BETHEL —  The Bethel Water District has been directed by the Maine Attorney General’s Office to hold a public hearing after a draft proposal for the future of its Newry watershed is complete.

Brent Angevine, the chairman of the district’s Board of Trustees, said last week the proposal, which will address four goals set out for the watershed, should be ready within “a couple of months.”

Pursuing those goals would require modification of a trust deed established in 1925 by William Bingham, who gave the 2,358 acres to the water district.

To protect the BWD’s water source on the land, Chapman Brook, the trust deed restricted activity on the parcel to just enough wood harvesting to pay taxes owed to Newry (approximately $4,000 currently).

Bingham also stipulated that if the land ever stopped serving as the water source, that it should go to the state to become a park, wildlife sanctuary, game preserve or state forest.

The land stopped serving as a water source in 2007, when a flash flood caused extensive damage.

Current BWD trustees said last fall they wanted to keep ownership of the watershed as a backup source of water.

They also listed several other goals:

• Undertake more wood harvesting, in order to help fund infrastructure improvements and keep water rates low.

• Clear up the legal status of a long-standing land lease with Sunday River Ski Resort as it relates to the trust.

• Allow public access for trails and recreation.

The proposal prompted concerns among some local municipal and conservation officials.

Some were hesitant to modify the trust deed because, they said, it might set a precedent that would make landowners unwilling to put their faith in such trusts as a way to protect their land in the future.

Ultimately, the question of the trust must be settled by a judge.

The Maine Attorney General’s Office must prepare a court complaint outlining several violations of the trust by BWD.

A draft of such a complaint alleges that the BWD is in violation of the trust because the land is not being used as a water supply; that the land lease to Sunday River is a violation; and that the proposal by the BWD’s Board of Trustees to increase timber harvesting for capital improvements would also be a violation.

An agreement proposal between the BWD and the AG to settle those issues must be worked out.

When the two documents are completed, both will be filed in Oxford County Superior Court.

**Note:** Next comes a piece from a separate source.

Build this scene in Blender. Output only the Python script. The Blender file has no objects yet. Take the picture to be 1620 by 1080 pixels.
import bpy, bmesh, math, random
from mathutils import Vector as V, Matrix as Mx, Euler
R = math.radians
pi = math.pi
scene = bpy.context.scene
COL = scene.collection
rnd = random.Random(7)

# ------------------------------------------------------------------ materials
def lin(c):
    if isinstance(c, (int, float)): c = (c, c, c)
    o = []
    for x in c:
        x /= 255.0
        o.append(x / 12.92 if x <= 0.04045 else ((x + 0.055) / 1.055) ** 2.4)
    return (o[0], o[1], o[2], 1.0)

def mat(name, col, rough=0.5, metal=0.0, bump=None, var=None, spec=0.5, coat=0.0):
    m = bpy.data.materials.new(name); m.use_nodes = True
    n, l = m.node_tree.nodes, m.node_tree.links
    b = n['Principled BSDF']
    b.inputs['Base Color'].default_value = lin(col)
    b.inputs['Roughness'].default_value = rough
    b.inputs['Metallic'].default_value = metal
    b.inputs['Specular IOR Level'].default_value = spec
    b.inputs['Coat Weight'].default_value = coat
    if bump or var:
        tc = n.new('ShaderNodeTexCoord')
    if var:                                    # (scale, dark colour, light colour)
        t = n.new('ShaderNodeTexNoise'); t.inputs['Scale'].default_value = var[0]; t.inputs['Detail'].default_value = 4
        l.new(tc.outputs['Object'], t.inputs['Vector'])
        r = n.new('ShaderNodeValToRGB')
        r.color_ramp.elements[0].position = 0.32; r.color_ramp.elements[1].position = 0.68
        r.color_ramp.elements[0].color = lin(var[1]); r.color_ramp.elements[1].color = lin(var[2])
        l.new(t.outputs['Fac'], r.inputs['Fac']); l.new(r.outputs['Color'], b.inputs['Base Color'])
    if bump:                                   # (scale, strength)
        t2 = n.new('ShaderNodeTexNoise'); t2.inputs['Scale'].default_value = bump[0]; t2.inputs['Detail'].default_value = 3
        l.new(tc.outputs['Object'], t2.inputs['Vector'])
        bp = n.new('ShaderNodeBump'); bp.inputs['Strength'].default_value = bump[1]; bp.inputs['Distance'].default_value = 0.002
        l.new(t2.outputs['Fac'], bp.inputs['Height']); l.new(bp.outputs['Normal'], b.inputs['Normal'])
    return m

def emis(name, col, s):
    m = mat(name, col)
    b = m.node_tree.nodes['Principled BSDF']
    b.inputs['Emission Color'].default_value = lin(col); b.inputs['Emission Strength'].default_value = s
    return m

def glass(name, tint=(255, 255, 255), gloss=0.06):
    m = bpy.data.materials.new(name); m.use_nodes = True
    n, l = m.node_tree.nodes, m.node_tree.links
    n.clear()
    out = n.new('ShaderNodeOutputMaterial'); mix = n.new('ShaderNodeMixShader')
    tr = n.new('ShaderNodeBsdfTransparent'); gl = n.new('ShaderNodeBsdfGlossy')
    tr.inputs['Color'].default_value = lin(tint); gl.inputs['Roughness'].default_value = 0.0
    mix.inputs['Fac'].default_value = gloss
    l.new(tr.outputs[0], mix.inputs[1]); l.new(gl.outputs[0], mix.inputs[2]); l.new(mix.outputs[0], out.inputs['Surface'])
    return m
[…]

At the BWD board’s monthly meeting last week, Angevine said he had met recently with Asst. Attorney General Linda Conti to discuss the goals and process.

Once a proposal is crafted, Angevine said, “she wants us to have a public hearing, and invite the Newry and Bethel selectmen, and all other interested parties, and take public and written comment.”

After that, he said, “it will go to court and it’s up to the judge at that point, unless we don’t agree with her findings.”

Several members of one organization that had concerns about a modification met last week with Conti.

Steve Wight, president of the Mahoosuc Land Trust’s Board of Trustees, said Tuesday that Conti did not describe what the nature of her proposal would be, “except to say that in cases like these the state likes to see land left in local control and the donors wishes followed as closely as possible.”

Editor’s note: The writer is married to Joe Aloisio, a member of the Mahoosuc Land Trust Board of Trustees. He also is the engineer for Sunday River Ski Resort, which leases land from the BWD.